The tribunal earlier accused them of “promoting non-traditional sexual relations among the visitors of the bar”.

Police raided the bar earlier this month, and videos of the humiliating detentions of some of the club visitors circulated online.

“The accused, people of non-traditional sexual orientation, acted in premeditation with a group of people … who also support the views and activities of the international public association LGBT,” the court said on Telegram.

According to the Moscow Times, the independent news website Mediazona identified the manager as Diana Kamilyanova and the art director as Alexander Klimov.

‘LGBT as an extremist movement’

Russia has released publicly only a vague description of what it calls the “international LGBT movement”, which critics have said allows the prosecution of anyone protecting LGBTQ rights or simply identifying with the community.

The director of the League of the Safe Internet and figurehead of the ultra-traditional faction pushing for repressive laws, Ekaterina Mizulina, hailed the criminal proceedings.

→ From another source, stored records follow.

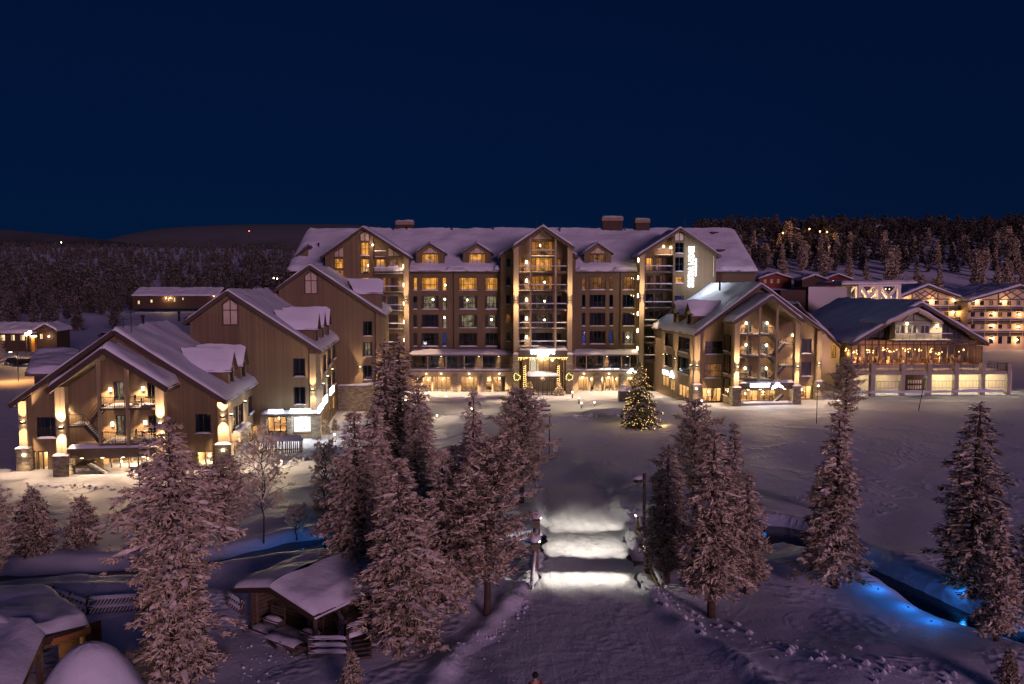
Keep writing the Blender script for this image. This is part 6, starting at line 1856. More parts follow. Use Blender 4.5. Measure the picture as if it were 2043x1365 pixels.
VAR = {
    'spruce_a': (conifer(1, 13, 2.1, 'spruce', .05), 13), 'spruce_b': (conifer(2, 13, 1.75, 'spruce', .10, clumps=.26), 13), 'spruce_c': (conifer(3, 12, 1.5, 'column', .17), 12),
    'spruce_d': (conifer(4, 11, 1.25, 'column', .19, clumps=.22), 11), 'pine_a': (conifer(5, 12, 2.2, 'pine', .22, clumps=.26, blades=9), 12), 'pine_b': (conifer(6, 11, 1.9, 'pine', .16, clumps=.25), 11),
    'spruce_e': (conifer(7, 14, 1.35, 'column', .06, clumps=.25, frost=.5), 14), 'small_pine': (conifer(8, 5.2, 1.45, 'column', .17, gap=.24, tuft=.15, blen=.22, clumps=.1, frost=.6, pads=.4), 5.2),
    'snow_spruce': (conifer(9, 11, 1.3, 'spruce', .12, clumps=.45), 11),
    'tall_pine': (conifer(10, 12.5, 2.0, 'pillar', .03, clumps=.32, asym=.45), 12.5),
}
# name, variant, top (px), base (px) or distance, half width px of the crown at its widest, label
NEAR = [
    ('pine_tree', 'tall_pine', (365, 828), ('Y', 350, 33.0), 96, 'tallest frosted pine standing nearest the camera, left of the small log hut', .3),
    ('pine_tree', 'pine_b', (446, 905), (450, 1078), 52, 'rime-covered pine just right of the tallest frosted pine, by the wing corner', 1.3),
    ('young_pine', 'small_pine', (66, 968), (69, 1116), 38, 'small rounded snowy pine, left one of two below the stair porch', .4),
    ('young_pine', 'small_pine', (165, 985), (167, 1119), 35, 'small rounded snowy pine, right one of two below the stair porch', 2.2),
    ('pine_tree', 'pine_b', (-8, 960), (-14, 1175), 46, 'frosted pine cut off by the frame left of the two small pines', 3.0),
    ('spruce_tree', 'spruce_a', (706, 812), (712, 1192), 72, 'broad spruce with long drooping boughs beside the log hut', .8),
    ('spruce_tree', 'spruce_e', (772, 672), ('Y', 771, 58), 44, 'slender dark spruce with the highest tip of the central clump', .2),
    ('spruce_tree', 'spruce_e', (797, 664), ('Y', 798, 60.5), 40, 'slender dark spruce whose tip overlaps the lit hotel pillar', 1.9),
    ('spruce_tree', 'spruce_a', (838, 742), ('Y', 836, 56), 48, 'dark spruce on the clump side facing the bright plaza lamps', 2.6),
    ('spruce_tree', 'spruce_b', (757, 800), (752, 1160), 62, 'spruce in the middle of the central clump, behind the frosted front one', 4.1),
    ('spruce_tree', 'snow_spruce', (822, 862), (828, 1120), 50, 'spruce between the slender dark pair and the snow-laden narrow spruce', 5.0),
    ('spruce_tree', 'spruce_b', (795, 905), (801, 1293), 80, 'frosted spruce standing in front of the clump with its short trunk showing', 5.5),
    ('spruce_tree', 'snow_spruce', (881, 888), (886, 1212), 46, 'narrow snow-laden spruce between the clump and the clustered pine', 1.1),
    ('spruce_tree', 'snow_spruce', (903, 880), (908, 1178), 38, 'thin snow-laden spruce just behind the narrow one in the gap', 3.3),
    ('pine_tree', 'pine_a', (988, 868), (972, 1226), 70, 'pine with heavy snow clumps and a bare trunk left of the bridge', .6),
    ('spruce_tree', 'spruce_d', (957, 770), (946, 1166), 34, 'thin brownish spruce rising behind the snow-clumped pine', 2.0),
    ('pine_tree', 'pine_b', (1034, 770), ('Y', 1040, 60), 60, 'dense purple-grey pine beside the wooden signpost', 4.4),
    ('spruce_tree', 'spruce_c', (1324, 880), (1329, 1162), 46, 'frosted spruce right beside the bridge lamp post', .9),
    ('pine_tree', 'pine_b', (1384, 792), ('Y', 1384, 58), 40, 'dark pine behind the spruces right of the bridge', 2.8),
    ('spruce_tree', 'spruce_c', (1420, 848), (1419, 1231), 56, 'tallest frosted spruce right of the bridge with its trunk foot showing', 5.2),
    ('spruce_tree', 'spruce_d', (1459, 838), ('Y', 1461, 52), 28, 'thin spruce tip behind the tallest frosted spruce right of the bridge', 3.7),
    ('spruce_tree', 'spruce_c', (1489, 934), (1488, 1184), 40, 'shorter frosted spruce to the stream side of the tallest one', 1.7),
    ('young_spruce', 'spruce_d', (1640, 925), ('Y', 1641, 57), 24, 'small dark spruce behind the snowy spruce by the stream', .1),
    ('spruce_tree', 'snow_spruce', (1683, 812), (1664, 1173), 52, 'spire-shaped snowy spruce alone on the stream bank', 4.8),
    ('pine_tree', 'pine_b', (1683, 712), (1686, 846), 32, 'frosted pine standing between restaurant and lounge pavilion', 3.9),
    ('spruce_tree', 'spruce_e', (1962, 795), (1938, 1190), 58, 'tall brown-frosted spruce with blue-lit lower boughs across the stream', 1.4),
    ('spruce_tree', 'snow_spruce', (1984, 1000), (1986, 1278), 34, 'narrow snow-heavy spruce in front of the tall blue-lit one', 2.4),
    ('spruce_tree', 'spruce_a', (2066, 985), (2066, 1240), 52, 'frosted spruce cut by the frame beside the narrow snow-heavy spruce', .5),
    ('sapling', 'small_pine', (698, 1292), ('Y', 702, 31.2), 22, 'small frosted sapling in front of the log hut fence', 1.0),
    ('sapling', 'small_pine', (2018, 1288), ('Y', 2012, 30.5), 20, 'bent frosted sapling tip near the stream in the lower corner', 5.1),
]
for nm, var, (tx, ty), b_, hw, label, rot in NEAR:
    base = ground_y(b_[1], b_[2]) if b_[0] == 'Y' else ground(*b_)
    (meshes, h0) = VAR[var]
    h = tree_h(tx, ty, base)
    co = np.empty(len(meshes[0].vertices) * 3, np.float32); meshes[0].vertices.foreach_get('co', co)
    ext = np.percentile(np.abs(co.reshape(-1, 3)[:, 0]), 97.0)
    wide = (hw / FPX * math.hypot(base.y, CAM_H - base.z - h * .5)) / (ext * h / h0)
    put_tree(nm, meshes, base - Vector((0, 0, .08)), h0, h, label, 'tree', None, rot, wide)

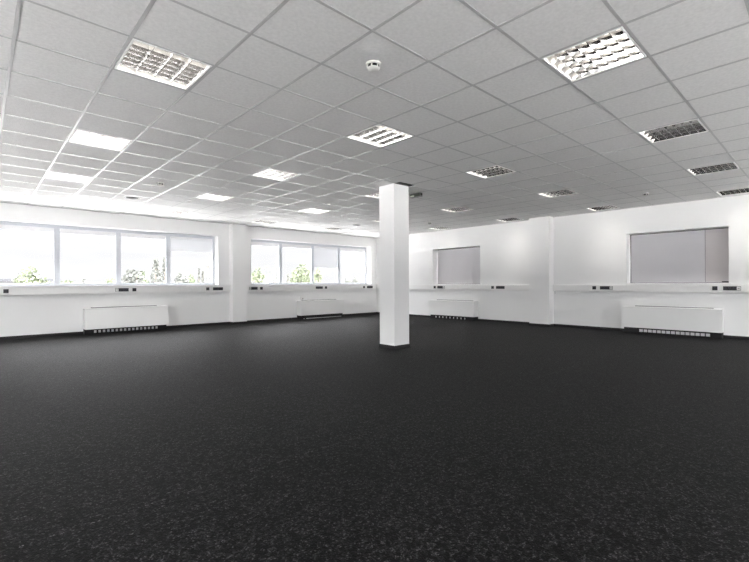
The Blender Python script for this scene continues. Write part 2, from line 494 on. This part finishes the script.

“This is the first criminal case in Russia after the decision of the Supreme Court to recognise LGBT as an extremist movement,” Mizulina said.

Mizulina said that “local activists” told the police about the club, amid a climate of denunciations of dissident voices.

“What LGBTQ persons and human rights activists have feared since the end of last year has finally come to pass,” Amnesty International said on Tuesday.

Lawmakers in 2013 banned people from promoting “non-traditional” relationships to children and since then have stepped up pressure on the remaining liberal corners of Russian society.

The Kremlin has further ramped up conservative rhetoric since launching its full-scale invasion of Ukraine, casting the conflict as a battle against the West and its liberal values.